The fortunes of these rentiers were not shock-proof: If you remember Hockney, the baddie in James Cameron’s film, he survives the Titanic but not the Great Crash of ’29, when he loses his money and offs himself. The Great Depression got rid of some of the extreme wealth concentration in America, and later the wealthy got hit with substantial tax shocks imposed by the federal government in the 1930s and ’40s. The American rentier class wasn’t really vaporized the way it was in Europe, where the effects of the two world wars were much more pronounced, but it took a hit. That opened up the playing field and gave people more of a chance to rise on the rungs of the economic ladder through talent and work.

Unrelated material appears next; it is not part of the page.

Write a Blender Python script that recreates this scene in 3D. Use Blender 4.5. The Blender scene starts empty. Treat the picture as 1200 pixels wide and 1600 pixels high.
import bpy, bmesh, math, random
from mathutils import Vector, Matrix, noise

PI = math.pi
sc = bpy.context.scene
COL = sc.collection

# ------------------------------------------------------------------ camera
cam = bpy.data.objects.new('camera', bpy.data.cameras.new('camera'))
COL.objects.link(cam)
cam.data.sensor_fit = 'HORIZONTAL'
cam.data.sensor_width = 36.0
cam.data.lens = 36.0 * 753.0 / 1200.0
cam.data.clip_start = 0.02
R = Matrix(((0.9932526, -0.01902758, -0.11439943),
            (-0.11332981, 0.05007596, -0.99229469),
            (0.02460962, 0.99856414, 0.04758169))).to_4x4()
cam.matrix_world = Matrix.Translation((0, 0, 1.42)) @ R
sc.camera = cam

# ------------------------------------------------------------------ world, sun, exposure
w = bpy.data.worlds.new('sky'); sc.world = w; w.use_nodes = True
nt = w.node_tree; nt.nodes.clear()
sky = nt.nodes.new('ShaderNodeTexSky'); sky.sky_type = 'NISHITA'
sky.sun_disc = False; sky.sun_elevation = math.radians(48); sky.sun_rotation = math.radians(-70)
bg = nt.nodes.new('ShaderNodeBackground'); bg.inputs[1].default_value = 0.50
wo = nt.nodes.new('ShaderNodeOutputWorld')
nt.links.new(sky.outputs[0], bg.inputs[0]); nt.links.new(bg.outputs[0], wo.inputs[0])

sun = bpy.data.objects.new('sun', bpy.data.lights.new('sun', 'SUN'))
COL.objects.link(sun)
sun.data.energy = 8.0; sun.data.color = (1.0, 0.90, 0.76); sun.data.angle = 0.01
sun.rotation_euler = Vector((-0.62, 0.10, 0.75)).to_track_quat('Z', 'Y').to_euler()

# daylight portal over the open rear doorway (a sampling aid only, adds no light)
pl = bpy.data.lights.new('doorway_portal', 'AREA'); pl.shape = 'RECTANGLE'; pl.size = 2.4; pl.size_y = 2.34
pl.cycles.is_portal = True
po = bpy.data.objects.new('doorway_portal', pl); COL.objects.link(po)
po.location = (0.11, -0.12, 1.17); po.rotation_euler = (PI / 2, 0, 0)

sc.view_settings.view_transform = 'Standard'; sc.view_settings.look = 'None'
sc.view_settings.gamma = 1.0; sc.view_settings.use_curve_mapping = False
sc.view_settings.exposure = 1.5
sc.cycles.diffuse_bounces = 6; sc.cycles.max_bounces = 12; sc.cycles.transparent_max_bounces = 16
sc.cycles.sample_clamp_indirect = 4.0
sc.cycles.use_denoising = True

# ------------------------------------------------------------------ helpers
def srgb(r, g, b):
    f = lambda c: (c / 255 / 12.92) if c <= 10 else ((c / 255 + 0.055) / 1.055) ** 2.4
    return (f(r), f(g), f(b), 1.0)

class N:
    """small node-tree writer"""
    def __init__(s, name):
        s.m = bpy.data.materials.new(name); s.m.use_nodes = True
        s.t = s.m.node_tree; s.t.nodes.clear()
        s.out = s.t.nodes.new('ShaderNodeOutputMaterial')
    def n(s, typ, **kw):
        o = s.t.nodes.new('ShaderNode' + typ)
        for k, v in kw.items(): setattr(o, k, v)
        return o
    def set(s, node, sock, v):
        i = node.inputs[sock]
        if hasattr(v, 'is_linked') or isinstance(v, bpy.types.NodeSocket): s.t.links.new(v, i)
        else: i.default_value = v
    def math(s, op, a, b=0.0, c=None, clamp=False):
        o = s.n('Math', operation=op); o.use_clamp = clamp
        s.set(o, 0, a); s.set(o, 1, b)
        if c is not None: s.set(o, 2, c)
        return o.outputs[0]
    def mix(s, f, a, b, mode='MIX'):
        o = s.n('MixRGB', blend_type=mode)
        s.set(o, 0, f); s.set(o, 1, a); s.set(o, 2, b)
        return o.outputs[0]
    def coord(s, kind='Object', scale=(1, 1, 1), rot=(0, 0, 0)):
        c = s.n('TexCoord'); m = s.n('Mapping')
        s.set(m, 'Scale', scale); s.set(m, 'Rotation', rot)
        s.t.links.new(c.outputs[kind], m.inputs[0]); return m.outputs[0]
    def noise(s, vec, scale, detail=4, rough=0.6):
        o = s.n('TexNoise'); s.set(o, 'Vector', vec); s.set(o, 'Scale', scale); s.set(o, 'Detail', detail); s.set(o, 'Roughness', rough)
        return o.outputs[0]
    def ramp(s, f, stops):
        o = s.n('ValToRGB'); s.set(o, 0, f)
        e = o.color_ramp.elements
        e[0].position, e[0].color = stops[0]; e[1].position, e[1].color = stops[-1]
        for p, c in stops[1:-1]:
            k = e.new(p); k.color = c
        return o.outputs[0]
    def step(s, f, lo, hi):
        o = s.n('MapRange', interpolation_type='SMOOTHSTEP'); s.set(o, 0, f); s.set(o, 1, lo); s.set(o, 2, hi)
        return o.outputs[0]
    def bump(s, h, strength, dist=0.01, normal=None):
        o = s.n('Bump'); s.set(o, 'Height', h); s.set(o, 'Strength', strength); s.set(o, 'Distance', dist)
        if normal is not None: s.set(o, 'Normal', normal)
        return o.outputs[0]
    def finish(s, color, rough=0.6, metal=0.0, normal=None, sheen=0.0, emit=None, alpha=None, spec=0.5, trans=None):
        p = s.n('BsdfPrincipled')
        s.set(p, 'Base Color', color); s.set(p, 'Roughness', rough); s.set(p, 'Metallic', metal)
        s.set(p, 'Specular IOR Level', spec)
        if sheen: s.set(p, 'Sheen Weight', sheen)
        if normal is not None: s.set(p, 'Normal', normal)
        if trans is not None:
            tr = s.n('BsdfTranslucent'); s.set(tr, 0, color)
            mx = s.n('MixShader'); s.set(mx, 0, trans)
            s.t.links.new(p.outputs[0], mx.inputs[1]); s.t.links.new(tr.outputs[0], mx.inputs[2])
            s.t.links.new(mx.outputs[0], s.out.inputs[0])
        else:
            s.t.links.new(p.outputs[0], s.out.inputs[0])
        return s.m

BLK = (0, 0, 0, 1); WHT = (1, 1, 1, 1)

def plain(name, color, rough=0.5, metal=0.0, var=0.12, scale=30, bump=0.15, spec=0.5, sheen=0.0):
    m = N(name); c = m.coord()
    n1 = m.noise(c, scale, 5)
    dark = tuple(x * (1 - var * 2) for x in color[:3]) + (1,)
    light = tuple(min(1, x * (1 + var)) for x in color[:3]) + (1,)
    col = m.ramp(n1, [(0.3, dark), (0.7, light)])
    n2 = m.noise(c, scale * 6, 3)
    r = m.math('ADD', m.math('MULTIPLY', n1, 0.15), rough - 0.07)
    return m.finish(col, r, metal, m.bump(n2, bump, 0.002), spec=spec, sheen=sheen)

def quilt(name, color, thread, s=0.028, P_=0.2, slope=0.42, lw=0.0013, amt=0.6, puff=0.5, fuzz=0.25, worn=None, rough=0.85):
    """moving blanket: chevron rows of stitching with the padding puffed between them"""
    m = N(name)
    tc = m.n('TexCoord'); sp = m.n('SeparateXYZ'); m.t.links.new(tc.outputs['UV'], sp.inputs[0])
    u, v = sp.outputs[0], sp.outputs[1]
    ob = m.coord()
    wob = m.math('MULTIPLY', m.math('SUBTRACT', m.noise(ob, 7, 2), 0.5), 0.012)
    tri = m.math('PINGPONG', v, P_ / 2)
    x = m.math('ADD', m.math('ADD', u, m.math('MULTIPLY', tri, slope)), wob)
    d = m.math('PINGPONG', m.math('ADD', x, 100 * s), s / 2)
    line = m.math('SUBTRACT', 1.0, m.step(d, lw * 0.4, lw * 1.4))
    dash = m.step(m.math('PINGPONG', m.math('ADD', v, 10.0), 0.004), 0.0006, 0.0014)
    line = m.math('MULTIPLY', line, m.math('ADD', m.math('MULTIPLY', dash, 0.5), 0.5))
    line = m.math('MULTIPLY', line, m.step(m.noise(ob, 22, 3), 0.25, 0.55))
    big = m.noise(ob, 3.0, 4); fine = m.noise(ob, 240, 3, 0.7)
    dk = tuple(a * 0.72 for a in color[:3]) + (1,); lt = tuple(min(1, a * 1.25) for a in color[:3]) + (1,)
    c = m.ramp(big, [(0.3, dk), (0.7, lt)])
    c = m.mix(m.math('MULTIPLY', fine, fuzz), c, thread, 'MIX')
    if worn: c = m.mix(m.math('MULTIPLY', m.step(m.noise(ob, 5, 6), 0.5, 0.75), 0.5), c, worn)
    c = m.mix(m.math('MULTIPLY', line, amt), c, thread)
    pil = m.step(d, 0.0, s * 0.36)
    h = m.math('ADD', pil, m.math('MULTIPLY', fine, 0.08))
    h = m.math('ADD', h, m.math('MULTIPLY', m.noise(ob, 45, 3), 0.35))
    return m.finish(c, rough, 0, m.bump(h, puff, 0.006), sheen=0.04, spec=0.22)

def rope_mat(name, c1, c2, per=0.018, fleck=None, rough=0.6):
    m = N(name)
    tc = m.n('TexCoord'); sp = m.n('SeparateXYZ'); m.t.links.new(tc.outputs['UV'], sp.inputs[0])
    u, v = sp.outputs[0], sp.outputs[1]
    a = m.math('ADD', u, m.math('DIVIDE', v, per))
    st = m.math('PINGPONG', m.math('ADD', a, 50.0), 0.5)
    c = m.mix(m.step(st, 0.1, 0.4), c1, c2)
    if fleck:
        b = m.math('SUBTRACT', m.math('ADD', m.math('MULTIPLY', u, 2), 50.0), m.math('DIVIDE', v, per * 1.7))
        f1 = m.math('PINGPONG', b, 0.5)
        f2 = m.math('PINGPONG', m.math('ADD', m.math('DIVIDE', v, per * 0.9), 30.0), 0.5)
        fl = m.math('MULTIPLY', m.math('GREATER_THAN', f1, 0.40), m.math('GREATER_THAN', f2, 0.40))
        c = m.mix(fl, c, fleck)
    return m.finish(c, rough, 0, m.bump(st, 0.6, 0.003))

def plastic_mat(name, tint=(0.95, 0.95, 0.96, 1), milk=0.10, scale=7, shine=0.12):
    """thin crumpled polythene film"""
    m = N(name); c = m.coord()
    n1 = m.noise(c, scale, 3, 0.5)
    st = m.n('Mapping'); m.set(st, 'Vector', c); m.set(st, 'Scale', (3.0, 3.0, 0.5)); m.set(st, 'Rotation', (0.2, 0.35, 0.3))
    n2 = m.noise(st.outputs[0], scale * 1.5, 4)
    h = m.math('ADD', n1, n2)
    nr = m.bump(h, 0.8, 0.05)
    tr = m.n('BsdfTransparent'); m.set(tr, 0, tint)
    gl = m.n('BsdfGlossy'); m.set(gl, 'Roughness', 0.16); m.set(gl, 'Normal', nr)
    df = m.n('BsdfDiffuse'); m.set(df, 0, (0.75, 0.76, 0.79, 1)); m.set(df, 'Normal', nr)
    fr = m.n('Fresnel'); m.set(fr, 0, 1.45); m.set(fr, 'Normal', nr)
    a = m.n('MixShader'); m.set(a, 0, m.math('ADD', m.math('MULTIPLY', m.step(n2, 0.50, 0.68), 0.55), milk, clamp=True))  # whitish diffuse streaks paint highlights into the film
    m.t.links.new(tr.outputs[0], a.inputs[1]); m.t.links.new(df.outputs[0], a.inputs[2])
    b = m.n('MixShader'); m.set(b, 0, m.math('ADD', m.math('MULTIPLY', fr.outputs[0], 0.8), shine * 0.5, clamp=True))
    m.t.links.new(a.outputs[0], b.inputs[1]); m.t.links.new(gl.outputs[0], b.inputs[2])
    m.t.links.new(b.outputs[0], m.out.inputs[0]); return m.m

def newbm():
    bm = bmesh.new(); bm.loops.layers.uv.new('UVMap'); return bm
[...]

After the Great Depression, inequality decreased in America, as New Deal investment and education programs, government intervention in wages, the rise of unions, and other factors worked to give many more people a chance for success. Inequality reached its lowest ebb between 1950 and 1980. If you were looking at the U.S. during that time, it seemed like a pretty egalitarian place to be (though blacks, Hispanics, and many women would disagree).
As Piketty notes, people like Milton Friedman, an academic economist, were doing rather well in the economy, likely sitting in the top 10 percent income level, and to them, the economy appeared to be doing just fine and rewarding talents and merits very nicely. But the Friedmans weren’t paying enough attention to how the folks on the rungs above them, particularly the one percent and even more so the .01 percent, were beginning to climb into the stratosphere. The people doing that climbing were mostly not academic economists, or lawyers, or doctors. They were managers of large firms who had begun to award themselves very prodigious salaries.
This phenomenon really got going after 1980, when wealth started flowing in vast quantities from the bottom 90 percent of the population to the top 10 percent. By 1987, Ayn Rand acolyte Alan Greenspan had taken over as head of the Federal Reserve, and free market fever was unleashed upon America. People in U.S. business schools started reading Ayn Rand’s kooky novels as if they were serious economic treatises and hailing the free market as the only path to progress. John Galt, the hero of Atlas Shrugged(1957), captured the imaginations of young students like Paul Ryan, who worshipped Galt as a superman who could rise to the top through his vision, merit and heroic efforts. Galt became the prototype of the kind of “supermanager” these business schools were supposed to crank out.